Repeat verbatim only the lines from the opening of the material below through the one that contains "for o in list(bpy.data.objects): bpy.data.objects.remove(o)".
______________________________
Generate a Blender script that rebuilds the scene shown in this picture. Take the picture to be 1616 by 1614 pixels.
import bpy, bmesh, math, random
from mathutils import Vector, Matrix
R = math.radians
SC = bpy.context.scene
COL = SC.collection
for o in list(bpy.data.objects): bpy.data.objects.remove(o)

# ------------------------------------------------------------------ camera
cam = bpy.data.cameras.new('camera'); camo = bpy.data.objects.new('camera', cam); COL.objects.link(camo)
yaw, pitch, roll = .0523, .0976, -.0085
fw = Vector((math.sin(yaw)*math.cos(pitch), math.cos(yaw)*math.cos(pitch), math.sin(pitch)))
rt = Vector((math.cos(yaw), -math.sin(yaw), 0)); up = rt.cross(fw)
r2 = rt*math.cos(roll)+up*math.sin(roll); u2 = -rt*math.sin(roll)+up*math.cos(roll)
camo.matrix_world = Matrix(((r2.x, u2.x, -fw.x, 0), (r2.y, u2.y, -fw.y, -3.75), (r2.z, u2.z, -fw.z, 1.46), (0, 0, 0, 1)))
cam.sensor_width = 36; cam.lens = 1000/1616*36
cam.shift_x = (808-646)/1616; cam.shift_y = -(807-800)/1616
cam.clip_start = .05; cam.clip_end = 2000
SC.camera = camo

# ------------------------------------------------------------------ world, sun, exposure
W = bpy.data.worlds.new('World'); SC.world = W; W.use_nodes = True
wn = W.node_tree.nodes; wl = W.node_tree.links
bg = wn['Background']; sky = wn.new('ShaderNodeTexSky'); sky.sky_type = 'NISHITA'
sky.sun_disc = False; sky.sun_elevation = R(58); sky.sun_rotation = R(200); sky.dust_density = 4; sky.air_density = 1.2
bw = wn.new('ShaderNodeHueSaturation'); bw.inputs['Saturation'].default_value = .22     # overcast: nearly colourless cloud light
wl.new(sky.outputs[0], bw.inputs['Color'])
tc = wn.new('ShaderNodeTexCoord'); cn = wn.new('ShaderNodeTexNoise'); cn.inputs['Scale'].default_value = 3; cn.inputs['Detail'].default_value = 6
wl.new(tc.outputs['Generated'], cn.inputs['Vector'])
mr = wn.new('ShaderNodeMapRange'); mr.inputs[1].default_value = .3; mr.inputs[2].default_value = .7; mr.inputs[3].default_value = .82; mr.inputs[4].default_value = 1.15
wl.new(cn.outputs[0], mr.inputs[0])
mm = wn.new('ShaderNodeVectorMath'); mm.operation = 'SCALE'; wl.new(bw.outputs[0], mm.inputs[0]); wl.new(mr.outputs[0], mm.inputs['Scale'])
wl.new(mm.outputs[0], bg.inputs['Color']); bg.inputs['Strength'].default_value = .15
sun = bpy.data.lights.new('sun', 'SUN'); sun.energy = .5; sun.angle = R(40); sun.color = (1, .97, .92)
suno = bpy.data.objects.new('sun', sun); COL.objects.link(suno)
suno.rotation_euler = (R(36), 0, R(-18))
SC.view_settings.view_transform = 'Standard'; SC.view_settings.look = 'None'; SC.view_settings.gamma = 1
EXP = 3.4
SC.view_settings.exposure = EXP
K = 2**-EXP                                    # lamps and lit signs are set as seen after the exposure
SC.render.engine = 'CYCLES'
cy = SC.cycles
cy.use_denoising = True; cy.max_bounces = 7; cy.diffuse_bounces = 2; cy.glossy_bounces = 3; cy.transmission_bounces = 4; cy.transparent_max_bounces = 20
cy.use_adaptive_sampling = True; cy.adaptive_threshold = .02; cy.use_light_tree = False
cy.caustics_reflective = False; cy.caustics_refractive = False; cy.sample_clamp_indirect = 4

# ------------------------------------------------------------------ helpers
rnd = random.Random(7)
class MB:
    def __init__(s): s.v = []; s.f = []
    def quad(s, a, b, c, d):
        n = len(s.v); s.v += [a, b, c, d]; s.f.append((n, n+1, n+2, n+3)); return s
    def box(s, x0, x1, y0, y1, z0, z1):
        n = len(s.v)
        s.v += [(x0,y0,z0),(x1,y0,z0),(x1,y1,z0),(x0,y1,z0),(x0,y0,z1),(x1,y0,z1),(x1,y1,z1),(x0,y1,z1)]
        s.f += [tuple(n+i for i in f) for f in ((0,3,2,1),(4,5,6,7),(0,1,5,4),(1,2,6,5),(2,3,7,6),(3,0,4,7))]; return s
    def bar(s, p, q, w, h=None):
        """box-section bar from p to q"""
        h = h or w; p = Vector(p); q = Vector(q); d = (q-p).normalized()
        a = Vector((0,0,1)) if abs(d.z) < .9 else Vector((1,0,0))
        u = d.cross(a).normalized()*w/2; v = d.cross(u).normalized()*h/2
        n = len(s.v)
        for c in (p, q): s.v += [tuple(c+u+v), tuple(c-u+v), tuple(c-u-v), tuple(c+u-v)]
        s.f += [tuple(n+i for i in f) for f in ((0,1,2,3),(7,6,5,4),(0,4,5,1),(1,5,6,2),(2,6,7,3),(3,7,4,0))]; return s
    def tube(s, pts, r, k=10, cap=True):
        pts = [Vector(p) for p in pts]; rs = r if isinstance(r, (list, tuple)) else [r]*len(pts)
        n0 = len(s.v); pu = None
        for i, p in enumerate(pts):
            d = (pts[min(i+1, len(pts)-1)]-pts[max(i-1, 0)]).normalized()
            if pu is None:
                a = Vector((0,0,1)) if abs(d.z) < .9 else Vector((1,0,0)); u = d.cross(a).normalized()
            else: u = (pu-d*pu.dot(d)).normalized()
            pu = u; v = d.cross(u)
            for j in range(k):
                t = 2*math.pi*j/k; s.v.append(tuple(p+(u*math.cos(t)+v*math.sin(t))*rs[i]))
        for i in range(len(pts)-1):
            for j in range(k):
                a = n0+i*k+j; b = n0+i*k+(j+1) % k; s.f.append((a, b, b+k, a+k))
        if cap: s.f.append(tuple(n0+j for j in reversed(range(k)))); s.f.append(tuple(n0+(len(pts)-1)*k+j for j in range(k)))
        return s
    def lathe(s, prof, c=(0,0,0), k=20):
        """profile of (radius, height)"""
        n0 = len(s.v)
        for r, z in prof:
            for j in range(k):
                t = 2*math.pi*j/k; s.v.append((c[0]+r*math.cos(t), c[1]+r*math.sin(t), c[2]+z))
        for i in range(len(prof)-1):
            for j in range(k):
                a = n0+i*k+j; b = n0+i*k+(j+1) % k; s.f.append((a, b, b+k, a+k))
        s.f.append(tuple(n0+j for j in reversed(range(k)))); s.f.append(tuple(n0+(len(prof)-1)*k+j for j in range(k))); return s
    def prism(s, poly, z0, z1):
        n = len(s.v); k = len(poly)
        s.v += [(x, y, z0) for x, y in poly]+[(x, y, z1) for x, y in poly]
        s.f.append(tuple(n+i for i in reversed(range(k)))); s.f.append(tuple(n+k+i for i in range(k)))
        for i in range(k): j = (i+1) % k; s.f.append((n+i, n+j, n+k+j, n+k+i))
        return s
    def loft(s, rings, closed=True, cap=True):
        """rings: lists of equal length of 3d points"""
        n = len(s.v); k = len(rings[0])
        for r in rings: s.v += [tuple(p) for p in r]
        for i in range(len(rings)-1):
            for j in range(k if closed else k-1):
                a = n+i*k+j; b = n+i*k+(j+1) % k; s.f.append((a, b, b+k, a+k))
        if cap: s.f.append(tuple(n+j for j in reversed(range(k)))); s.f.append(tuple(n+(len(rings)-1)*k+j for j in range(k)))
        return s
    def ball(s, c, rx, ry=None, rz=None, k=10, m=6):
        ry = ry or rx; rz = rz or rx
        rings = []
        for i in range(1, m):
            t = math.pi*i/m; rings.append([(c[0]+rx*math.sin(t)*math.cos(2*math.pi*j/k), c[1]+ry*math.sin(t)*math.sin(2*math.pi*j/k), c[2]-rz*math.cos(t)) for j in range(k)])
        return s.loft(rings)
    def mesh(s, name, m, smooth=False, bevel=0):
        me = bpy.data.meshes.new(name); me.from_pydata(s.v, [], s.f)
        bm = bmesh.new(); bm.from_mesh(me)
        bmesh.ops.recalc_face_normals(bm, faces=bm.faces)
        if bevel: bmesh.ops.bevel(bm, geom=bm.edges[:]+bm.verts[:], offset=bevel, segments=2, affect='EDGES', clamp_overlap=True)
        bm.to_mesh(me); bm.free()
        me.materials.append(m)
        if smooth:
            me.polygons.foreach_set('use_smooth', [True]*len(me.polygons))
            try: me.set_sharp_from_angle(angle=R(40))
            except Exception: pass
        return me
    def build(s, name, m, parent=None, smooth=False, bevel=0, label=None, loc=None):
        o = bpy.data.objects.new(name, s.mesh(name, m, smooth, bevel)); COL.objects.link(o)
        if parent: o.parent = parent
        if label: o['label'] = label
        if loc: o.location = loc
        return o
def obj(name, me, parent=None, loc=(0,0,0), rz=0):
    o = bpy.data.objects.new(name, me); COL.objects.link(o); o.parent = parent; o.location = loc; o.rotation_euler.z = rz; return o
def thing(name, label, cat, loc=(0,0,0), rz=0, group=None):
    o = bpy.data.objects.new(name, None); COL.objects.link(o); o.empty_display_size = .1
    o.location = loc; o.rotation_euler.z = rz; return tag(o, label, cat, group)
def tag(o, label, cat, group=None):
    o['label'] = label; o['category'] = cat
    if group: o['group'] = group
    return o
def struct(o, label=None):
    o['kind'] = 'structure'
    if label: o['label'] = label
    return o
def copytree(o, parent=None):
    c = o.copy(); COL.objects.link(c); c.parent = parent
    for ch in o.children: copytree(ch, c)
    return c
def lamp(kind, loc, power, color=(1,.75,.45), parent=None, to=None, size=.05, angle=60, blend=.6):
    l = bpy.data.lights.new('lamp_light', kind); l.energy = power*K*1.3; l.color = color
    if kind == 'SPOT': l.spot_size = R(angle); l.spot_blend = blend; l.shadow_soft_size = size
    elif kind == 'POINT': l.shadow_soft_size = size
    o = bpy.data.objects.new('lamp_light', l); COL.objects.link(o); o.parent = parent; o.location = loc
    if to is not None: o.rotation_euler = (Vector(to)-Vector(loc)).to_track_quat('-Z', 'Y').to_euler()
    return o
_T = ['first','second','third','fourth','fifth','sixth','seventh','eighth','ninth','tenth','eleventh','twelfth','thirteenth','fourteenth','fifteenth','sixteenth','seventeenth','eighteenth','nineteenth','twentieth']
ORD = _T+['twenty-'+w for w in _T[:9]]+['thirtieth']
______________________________
--- Exercise output ---
Generate a Blender script that rebuilds the scene shown in this picture. Take the picture to be 1616 by 1614 pixels.
import bpy, bmesh, math, random
from mathutils import Vector, Matrix
R = math.radians
SC = bpy.context.scene
COL = SC.collection
for o in list(bpy.data.objects): bpy.data.objects.remove(o)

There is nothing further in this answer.